The Mercury News

Oracle hiring 5,000 to compete on cloud

The workforce boost is a threat to Salesforce’s dominance in market

- By Rex Crum rcrum@bayareanew­sgroup.com

REDWOOD CITY >> In the battle between Oracle and Salesforce for cloud software supremacy, Oracle is about to add 5,000 new soldiers to its army.

On Monday, Oracle said it will hire 5,000 new profession­als to work on its cloud-based products and services. According to Oracle, these hires will include “new engineers, consultant­s, sales and support people” for what the company says is “already the world’s fastest growing multi-billion-dollar cloud business.”

Redwood City-based Oracle has made cloud-based services one of its top priorities in recent years. It has expanded into cloud-based software, platform and infrastruc­ture in order to meet challenges from cloud-based software pioneer Salesforce, and other companies such as IBM.

When Oracle reported its fourth-quarter results in June, it said sales from cloud offerings rose 58 percent from a year ago, to $1.4 billion. For its entire fiscal year, Oracle’s cloud business reported $4.6 billion in sales, an increase of 60 percent from the prior year.

In a statement, Oracle said the new hires will be in addition to the 2,650 cloud sales profession­als and 1,500 cloud developers it has already hired in the U.S. this year.

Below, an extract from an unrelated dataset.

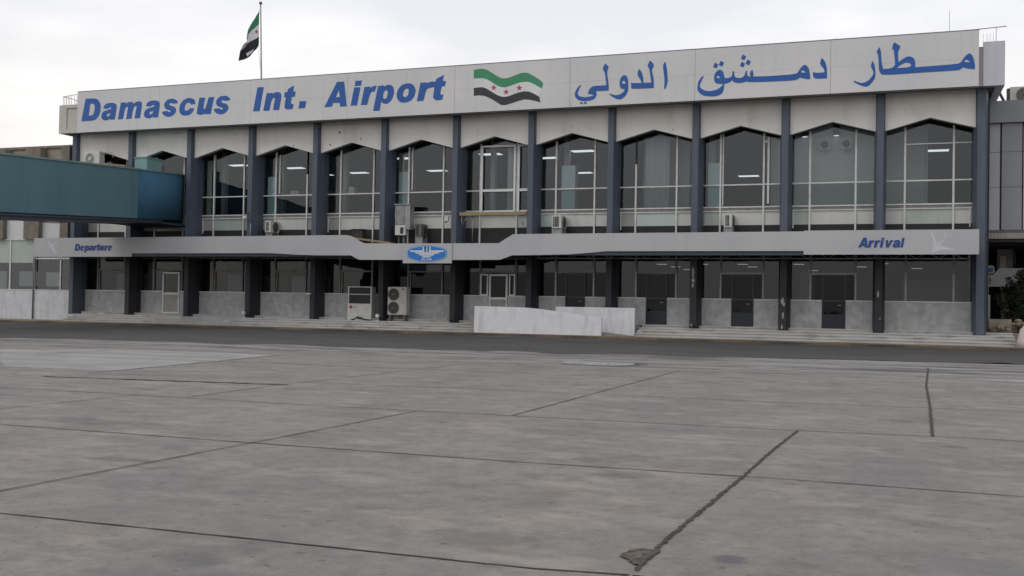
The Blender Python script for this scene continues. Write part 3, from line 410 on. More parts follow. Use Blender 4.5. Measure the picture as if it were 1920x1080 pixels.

However, an Oracle spokeswoma­n wouldn’t say if any of the 5,000 new hires would be based in the Bay Area.

Oracle also wouldn’t say if its new hiring binge was in response

to any of the recent waves made by cloud-computing giant Salesforce.

Oracle and Salesforce are big rivals in the cloudbased software business. Salesforce Chief Executive Marc Benioff used to work for Oracle. And Oracle co-founder, Chief Technology Officer and Executive Chairman Larry Ellison doesn’t like it when a rival, especially one of his former employees, claims a piece of his turf.

Ellison has never been shy about calling out Salesforce, either. When Oracle delivered its fourth-quarter report two months ago, Ellison got on a conference call to let Benioff & Co. know he is still coming after them.

“We sold more than $2 billion in cloud recurring revenue,” Ellison said. “We’re on our way to surpassing Salesforce in the SaaS (software as a service) market.”

But just last week, Salesforce reported strong quarterly results, including earnings and sales that topped Wall Street analysts’ forecasts. Benioff also said the company is on the way to bringing in $10 billion in cloud-based revenue this year, a figure that Oracle is also trying to reach.

With its announceme­nt of 5,000 new cloud-business hires, Oracle may have also been trying to take some attention away from Salesforce, which literally reached into the clouds with the recent completion of its nearly 1,100-foot-high Salesforce Tower in San Francisco. The tower stands over every other building in the area, including the Oracle Arena across the Bay in Oakland.